Les aspirations des agents suivant la combinaison du corps collectif s'accordent : c'est l'état de grâce. Quand on connaît quelqu'un on peut penser la même chose au même moment que lui. Le réel qui nous traverse produit des dispositions et des idées qui dans les mêmes circonstances sont les mêmes.

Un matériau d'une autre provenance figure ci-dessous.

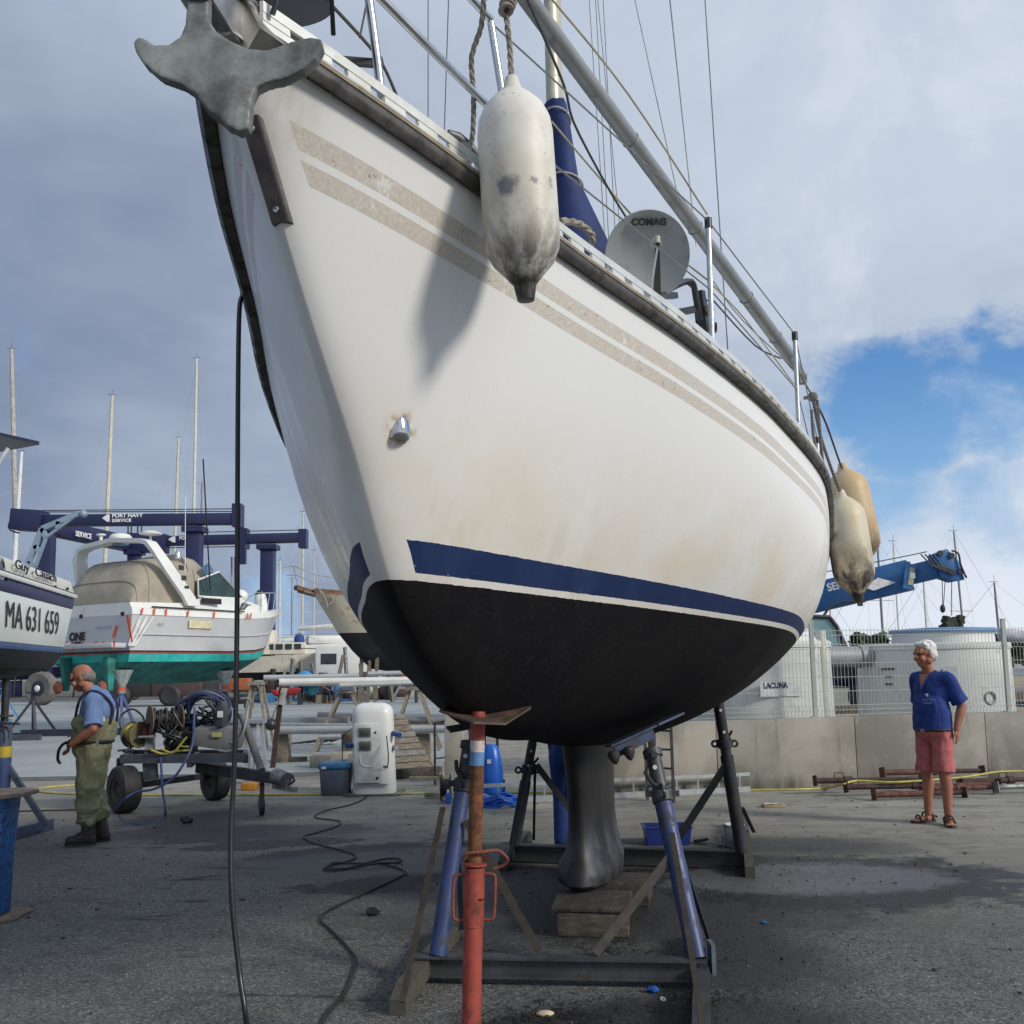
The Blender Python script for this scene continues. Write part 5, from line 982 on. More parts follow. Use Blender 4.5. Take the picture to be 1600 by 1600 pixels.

Si le réel est une construction imaginaire, c'est que le réel est la dynamique de lien : c'est la liaison des synapses. Comme chez Spinoza où l'imagination est matérielle. L'image, c'est l'idée représentée mais en premier lieu c'est l'affection elle-même. Le monde est image. Si tout le réel est réel est là, on comprend ce que dit Spinoza dans l'Ethique, III, 28. Si j'imagine que je ne peux pas faire quelque chose, alors je ne peux pas le faire. Pourquoi ? Car il l'imagine et donc ne peut pas le faire réellement car il n'a pas la disposition à le faire. Il suffit de changer la disposition qui est un produit de l'histoire et productrice d'histoire. Car, dans les mouvements de l'histoire, on ne fait que ce qu'on sait pouvoir faire. C'est pourquoi, il est terrible de jouer sur une pensée unique : penser qu'une chose est impossible, c'est la rendre impossible. Ce discours coupe court aux possibles en tant qu'on dit que le possible, c'est ce que nous sommes : " le possible c'est le réel " disent les tenants de la pensée unique. Le possible et l'impossible sont les catégories imaginaires de la constitution de l'histoire.